La petite baie formée entre les deux portes a cela de particulier qu’on aperçoit vers le milieu une sorte de demi-entonnoir gazonné, où serpente un sentier très rapide, qu’on appelle la Valleuse de Jambour. Bouvard épouvanté par l’eau sous la porte d’Aval, et ne pouvant enjamber comme P. de rocher en rocher, au risque de se noyer dans les intervalles qui sont très profonds, retournerait sur ses pas et apercevrait la valleuse.

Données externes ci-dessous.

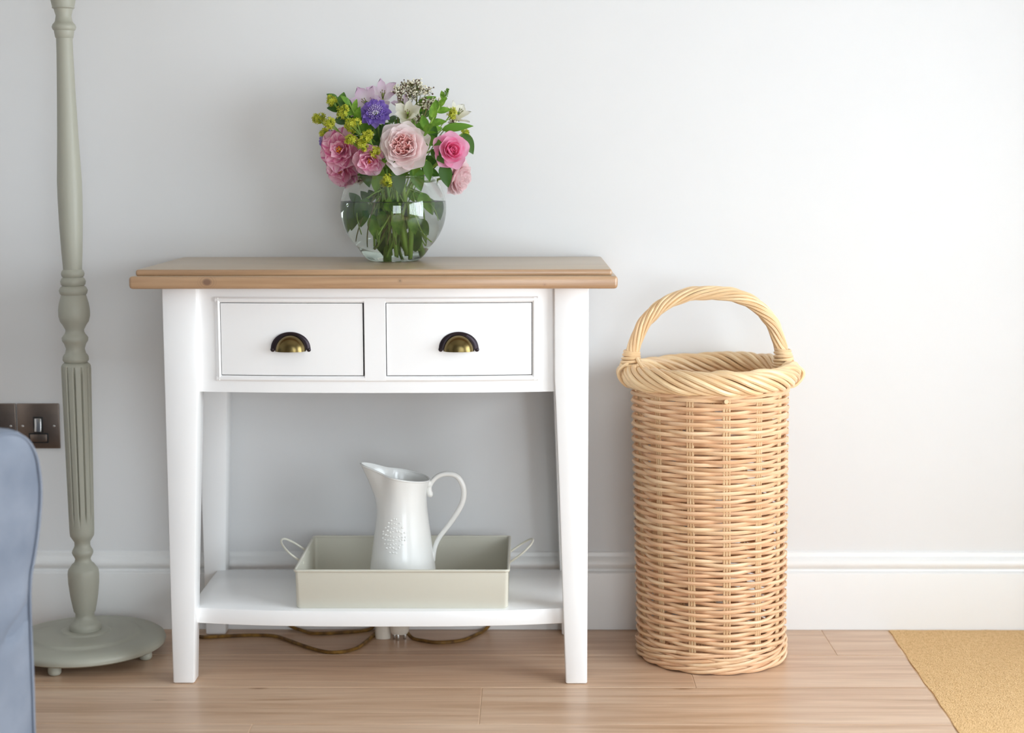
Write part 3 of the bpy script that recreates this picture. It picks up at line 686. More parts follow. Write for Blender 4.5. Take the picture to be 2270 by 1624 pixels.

Voici l’aspect de cette valleuse [suit un dessin]. J’indique l’herbe par les petits traits et le sentier par la ligne noire. On monte d’abord sur un reste d’éboulement qui mène au pied de la falaise, puis le sentier la longe de A à B, et devient ensuite très rapide, très glissant, avec des pierres qui roulent sous les pieds et les mains, et se termine par de brusques zigs-zags. Les gens craintifs se cramponnent aux herbes. (Cette valleuse, praticable même aux femmes hardies jusqu’à cette année, n’est plus accessible aujourd’hui qu’aux hommes très souples et très accoutumés aux falaises ; on doit la réparer). Autrefois une corde attachée au rocher, allait jusqu’au bas de la descente.
Une fois en haut, on aperçoit Étretat, et on y arrive par une descente douce sur l’herbe, de 1 kilomètre environ. Il y a dans le haut de cette montée une butte en terre. On s’y réfugie, par crainte du rhume, après avoir gravi le sentier.
Voilà (en style de guide) l’itinéraire d’Antifer à Étretat.
Je me suis abstenu de toute description imagée pour tâcher de vous faire voir plus nettement. Je ne sais si j’ai réussi. Si vous voulez autre chose, si je ne vous ai pas bien compris, écrivez-moi immédiatement et je vous répondrai le jour même.
Adieu, cher Maître, je vous embrasse en vous serrant les mains. Si Mme Commanville est près de vous, faites-lui mes compliments respectueux et bien cordiaux. Bien des choses à son mari. Amitiés au grand Laporte.
À vous
Guy de Maupassant

1 Bouvard et Pécuchet. (Voir dans le Manuscrit Autographe [N° 35, sept.-oct. 1931] cette lettre (illustrée de huit croquis).